On the other hand, appellee believes that a writ of garnishment is "remedial"; that garnishment is an ancillary remedy to the main action over which the district court had jurisdiction; and that district courts therefore have the constitutional power to issue such a writ "in the exercise of their jurisdiction."

It is true that garnishment is a special proceeding. This court, in In re Forest, 45 N.M. 204, 113 P.2d 582 (1941), defined special statutory proceedings as those "unknown to the common law." Generally, the remedy of garnishment was considered not to exist at common law and is now regarded as in derogation of the common law. See Harris v. Balk, 198 U.S. 215, 25 S. Ct. 625, 49 L. Ed. 1023 (1905); Loewe v. Savings Bank of Danbury, 236 F. 444 (2nd Cir.1916), aff'd, 242 U.S. 357, 37 S. Ct. 172, 61 L. Ed. 360 (1917). At least eight states have declared garnishment to be special, summary, or extraordinary proceedings: Kansas, Kentucky, Michigan, Missouri, New Jersey, Pennsylvania, Texas and Wisconsin. See 6 Am.Jur.2d, Attachment and Garnishment, § 9 (1963), footnote 15.

It is also true that garnishment is a remedial writ, ancillary to the main action.

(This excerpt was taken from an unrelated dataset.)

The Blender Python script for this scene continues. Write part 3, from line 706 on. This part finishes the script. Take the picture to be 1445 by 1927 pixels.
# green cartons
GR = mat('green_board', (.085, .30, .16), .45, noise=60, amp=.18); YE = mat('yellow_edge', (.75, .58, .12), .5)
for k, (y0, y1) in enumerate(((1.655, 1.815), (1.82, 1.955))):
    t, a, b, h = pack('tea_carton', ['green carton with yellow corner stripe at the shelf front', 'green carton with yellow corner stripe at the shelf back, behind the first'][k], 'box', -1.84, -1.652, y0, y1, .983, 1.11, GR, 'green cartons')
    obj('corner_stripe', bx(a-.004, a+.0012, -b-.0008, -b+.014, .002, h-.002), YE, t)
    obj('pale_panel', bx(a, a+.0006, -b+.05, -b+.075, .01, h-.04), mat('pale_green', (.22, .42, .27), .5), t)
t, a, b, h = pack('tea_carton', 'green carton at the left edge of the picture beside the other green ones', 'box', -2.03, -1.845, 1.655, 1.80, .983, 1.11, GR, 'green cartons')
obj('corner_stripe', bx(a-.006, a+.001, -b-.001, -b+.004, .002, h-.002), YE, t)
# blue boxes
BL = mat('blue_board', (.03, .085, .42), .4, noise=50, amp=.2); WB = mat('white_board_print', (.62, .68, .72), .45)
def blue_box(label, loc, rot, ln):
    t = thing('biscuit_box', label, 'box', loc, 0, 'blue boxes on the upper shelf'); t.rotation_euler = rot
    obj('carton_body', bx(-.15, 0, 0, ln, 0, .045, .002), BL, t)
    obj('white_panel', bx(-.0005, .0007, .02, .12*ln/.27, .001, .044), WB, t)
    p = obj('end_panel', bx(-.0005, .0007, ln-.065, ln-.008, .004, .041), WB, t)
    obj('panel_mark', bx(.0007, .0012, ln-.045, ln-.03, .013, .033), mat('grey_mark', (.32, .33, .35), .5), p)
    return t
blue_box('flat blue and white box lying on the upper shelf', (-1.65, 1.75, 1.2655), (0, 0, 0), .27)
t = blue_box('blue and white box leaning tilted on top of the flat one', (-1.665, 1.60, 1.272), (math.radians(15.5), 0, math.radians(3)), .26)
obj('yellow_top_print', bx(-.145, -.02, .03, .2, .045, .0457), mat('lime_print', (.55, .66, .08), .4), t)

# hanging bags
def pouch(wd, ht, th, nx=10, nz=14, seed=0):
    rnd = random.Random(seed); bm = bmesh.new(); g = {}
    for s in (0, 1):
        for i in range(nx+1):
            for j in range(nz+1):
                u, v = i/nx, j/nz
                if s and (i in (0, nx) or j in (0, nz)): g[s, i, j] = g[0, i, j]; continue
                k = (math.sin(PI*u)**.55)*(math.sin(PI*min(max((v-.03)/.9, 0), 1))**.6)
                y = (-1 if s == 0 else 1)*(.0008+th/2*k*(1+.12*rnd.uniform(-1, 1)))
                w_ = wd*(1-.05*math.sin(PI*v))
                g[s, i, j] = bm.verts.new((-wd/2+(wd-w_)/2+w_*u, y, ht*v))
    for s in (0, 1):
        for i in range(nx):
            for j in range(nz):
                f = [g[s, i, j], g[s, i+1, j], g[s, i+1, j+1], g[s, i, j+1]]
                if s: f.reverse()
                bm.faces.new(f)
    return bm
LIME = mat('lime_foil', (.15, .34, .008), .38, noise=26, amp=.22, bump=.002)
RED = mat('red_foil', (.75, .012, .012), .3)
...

Mayo v. George, 31 N.M. 593, 248 P. 885 (1926); Geren v. Lawson, 25 N.M. 415, 184 P. 216 (1919). It may properly be included in the general category, "all other writs, remedial or otherwise."

Where possible, each and every part of the statute must be given some effect in an effort to reconcile it in meaning with every other part. Cox v. City of Albuquerque, 53 N.M. 334, 207 P.2d 1017 (1949). The usual principles governing the construction of statutes also apply to the interpretation of constitutions. State v. City of Aztec, 77 N.M. 524, 424 P.2d 801 (1967). In the case before us it is possible to construe the two provisions in such a way that both are given effect and are brought into harmony.

Because the first provision is directed specifically to "special cases and proceedings" and the second provision is directed in more general language to "all other writs, remedial or otherwise," we apply *787 the rule that general language of a statute will be limited by specific language. State v. Morley, 63 N.M. 267, 317 P.2d 317 (1957).

Therefore, we hold that the district courts have jurisdiction to issue writs of garnishment in the exercise of their jurisdiction in the main action to the extent that jurisdiction over such special proceedings as garnishment is conferred by law. What district court jurisdiction over garnishment proceedings has been conferred by law? That which appears in § 36-14-16, supra.

In this case the District Court of Bernalillo County did not have jurisdiction to issue the writ because the amount in question, $544.92, was not in excess of the jurisdictional amount of magistrate courts having venue within Bernalillo County, $2,000.

Reversed and remanded with instructions to dismiss the proceedings.

It is so ordered.

STEPHENSON and MARTINEZ, JJ., concur.